The Three Amigos: In a move signaling a unified front against what they perceive as a US-led international order, North Korean leader Kim Jong Un is set to join Russian President Vladimir Putin and Chinese President Xi Jinping at a major military parade in Beijing. This marks the first time all three leaders will attend an event together. The gathering takes place ahead of anticipated talks between each of these nations and the White House on key issues including trade, conflict, and restoring diplomatic communication.

Russian Attacks Continue: Buildings housing the EU and British Council in Kyiv were damaged in a Russian drone attack that killed at least 10 people and injured 48. Although the buildings may not have been the primary target, the EU and UK are likely to view the incident gravely and could respond with additional sanctions. The attack on diplomatic premises signals a concerning escalation, though it falls short of an action that would provoke a direct military conflict between the EU and Russia.

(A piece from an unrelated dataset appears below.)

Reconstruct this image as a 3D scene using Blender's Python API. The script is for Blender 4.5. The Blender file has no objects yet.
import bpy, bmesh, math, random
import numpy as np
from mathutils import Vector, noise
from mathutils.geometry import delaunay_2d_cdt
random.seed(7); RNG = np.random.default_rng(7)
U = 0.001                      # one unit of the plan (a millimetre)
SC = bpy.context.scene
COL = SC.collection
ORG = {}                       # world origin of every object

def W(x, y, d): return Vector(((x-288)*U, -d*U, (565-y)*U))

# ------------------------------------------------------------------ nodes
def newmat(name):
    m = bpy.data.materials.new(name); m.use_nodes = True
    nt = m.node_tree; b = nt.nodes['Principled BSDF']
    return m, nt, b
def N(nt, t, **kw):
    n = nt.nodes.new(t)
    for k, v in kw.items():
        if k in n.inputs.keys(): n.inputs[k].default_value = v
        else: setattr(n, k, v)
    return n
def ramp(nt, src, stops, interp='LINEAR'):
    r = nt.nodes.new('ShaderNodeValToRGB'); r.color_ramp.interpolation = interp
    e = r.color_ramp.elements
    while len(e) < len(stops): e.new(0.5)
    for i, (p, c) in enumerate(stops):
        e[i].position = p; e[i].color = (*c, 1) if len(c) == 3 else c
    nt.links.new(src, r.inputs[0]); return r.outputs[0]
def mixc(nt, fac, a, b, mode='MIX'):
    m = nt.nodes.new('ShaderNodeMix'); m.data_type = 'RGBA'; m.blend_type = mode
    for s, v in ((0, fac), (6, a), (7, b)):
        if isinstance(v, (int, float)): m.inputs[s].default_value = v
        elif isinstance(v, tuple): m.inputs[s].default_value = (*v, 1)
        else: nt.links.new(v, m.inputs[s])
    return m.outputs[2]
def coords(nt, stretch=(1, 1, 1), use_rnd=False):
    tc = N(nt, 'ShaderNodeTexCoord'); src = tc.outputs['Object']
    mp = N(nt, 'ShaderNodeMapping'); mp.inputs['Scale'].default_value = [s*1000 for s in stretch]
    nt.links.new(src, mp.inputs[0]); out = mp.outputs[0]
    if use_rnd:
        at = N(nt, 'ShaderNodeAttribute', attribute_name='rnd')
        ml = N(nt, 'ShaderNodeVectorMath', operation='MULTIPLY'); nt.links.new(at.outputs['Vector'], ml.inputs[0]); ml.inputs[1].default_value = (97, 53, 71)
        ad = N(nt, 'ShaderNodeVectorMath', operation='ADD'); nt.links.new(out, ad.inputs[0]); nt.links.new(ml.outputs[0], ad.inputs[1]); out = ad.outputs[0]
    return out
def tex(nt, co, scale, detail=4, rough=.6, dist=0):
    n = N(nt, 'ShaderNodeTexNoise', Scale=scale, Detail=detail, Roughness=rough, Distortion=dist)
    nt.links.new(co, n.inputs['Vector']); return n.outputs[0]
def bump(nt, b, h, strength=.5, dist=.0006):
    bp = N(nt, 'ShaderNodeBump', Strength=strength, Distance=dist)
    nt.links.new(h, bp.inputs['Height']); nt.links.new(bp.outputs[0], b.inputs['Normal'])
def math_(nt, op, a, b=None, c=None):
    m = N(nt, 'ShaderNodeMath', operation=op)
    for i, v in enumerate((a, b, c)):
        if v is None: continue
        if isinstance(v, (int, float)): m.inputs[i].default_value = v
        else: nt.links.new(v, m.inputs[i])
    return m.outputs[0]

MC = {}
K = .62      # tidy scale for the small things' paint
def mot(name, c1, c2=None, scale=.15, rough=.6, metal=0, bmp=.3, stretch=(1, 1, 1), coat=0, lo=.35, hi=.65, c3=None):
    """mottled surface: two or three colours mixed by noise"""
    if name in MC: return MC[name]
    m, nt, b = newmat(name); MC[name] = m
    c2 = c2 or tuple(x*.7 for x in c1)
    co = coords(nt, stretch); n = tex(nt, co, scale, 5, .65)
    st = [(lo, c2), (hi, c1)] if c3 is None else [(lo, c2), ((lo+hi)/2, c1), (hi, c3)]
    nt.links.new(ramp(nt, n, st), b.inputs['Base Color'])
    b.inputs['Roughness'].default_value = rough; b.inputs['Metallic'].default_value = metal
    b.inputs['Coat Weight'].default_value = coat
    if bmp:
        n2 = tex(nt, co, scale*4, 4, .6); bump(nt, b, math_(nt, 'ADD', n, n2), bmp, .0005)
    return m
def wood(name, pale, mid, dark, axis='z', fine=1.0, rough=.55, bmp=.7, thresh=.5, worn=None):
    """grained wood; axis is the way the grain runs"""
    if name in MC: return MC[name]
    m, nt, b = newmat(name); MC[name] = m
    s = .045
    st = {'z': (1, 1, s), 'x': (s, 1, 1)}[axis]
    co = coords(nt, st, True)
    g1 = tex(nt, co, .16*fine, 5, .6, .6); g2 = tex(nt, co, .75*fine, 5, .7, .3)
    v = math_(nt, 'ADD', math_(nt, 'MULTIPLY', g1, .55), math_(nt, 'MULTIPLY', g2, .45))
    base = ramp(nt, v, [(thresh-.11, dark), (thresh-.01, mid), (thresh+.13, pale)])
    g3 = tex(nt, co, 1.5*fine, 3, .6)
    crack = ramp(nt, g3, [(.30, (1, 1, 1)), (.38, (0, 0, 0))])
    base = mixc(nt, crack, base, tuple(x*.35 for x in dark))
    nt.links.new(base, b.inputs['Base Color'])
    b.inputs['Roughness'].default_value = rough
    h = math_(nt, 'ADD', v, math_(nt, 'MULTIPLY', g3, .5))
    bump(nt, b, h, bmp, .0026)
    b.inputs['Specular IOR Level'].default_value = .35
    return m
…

Milei Controversy: Argentine President Javier Milei was forced to abruptly end an election campaign event on Wednesday after protesters threw stones at him. The unrest follows allegations that members of his administration, including his sister, received illegal kickbacks from the drug distributor Suizo Argentina. This controversy has triggered a sell-off in Argentine equities, as investors express concern over the potential impact on the upcoming election scheduled for October 26, 2025.